A significant amount of China’s growth over the past 20 years has come from what’s called “fixed investment” as opposed to consumption spending. Fixed investment includes tangible things like roads, bridges, trains, buildings, and machinery and accounted for 46% of China’s GDP in 2010, according to the Financial Times. The June 30 launch of the Beijing to Shanghai high-speed train is a good example of fixed investment. It cost $33 billion to build, reaches a top speed of about 200 mph, and connects the two major cities in less than five hours, according to The Vancouver Sun.

Fixed investment is good from the standpoint that it equips a country with the tools and resources needed to grow and be productive. However, too much fixed investment can lead to overcapacity and strained budgets.
Rather than continuing to rely on building and infrastructure for its growth, the Chinese government has developed a plan to re-balance its economy from investment and manufacturing towards consumer consumption and services, according to the Financial Times.

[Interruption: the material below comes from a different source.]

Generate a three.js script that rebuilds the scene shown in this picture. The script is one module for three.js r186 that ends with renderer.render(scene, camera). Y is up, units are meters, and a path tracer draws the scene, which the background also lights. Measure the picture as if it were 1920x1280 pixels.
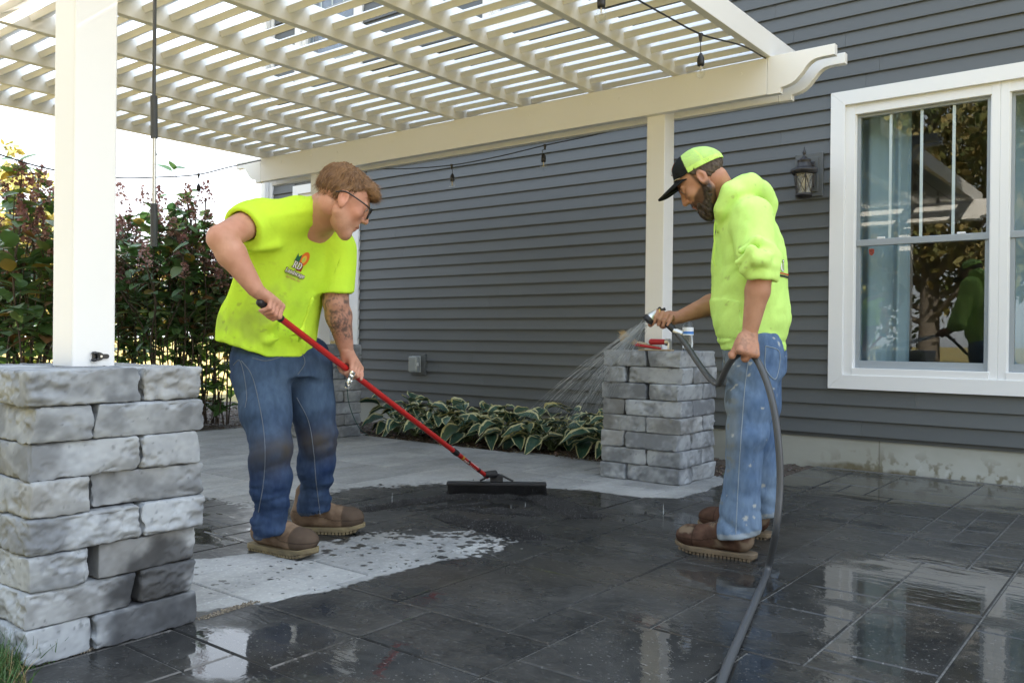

Ironically, this would put China more in line with the U.S., where consumer spending accounts for about 70% of demand in our economy, according to The Wall Street Journal. In China, the comparable private consumption number is 34%, according to the Financial Times.

One of the knocks on China is that the growth in fixed investment has risen faster than GDP and this could cause problems with too much capacity and too much debt to fund those investments. Should China falter in its effort to re-balance its economy, it could lead to domestic problems that ripple out to the rest of the world.

There’s an old saying that when the U.S. sneezes, the rest of the world catches a cold. Given China’s strong growth and massive size, we should be concerned about China sneezing, too. How they manage the re-balancing of their economy over the next few years bears close attention.  because if it does, a polite “Gesundheit” will not save us.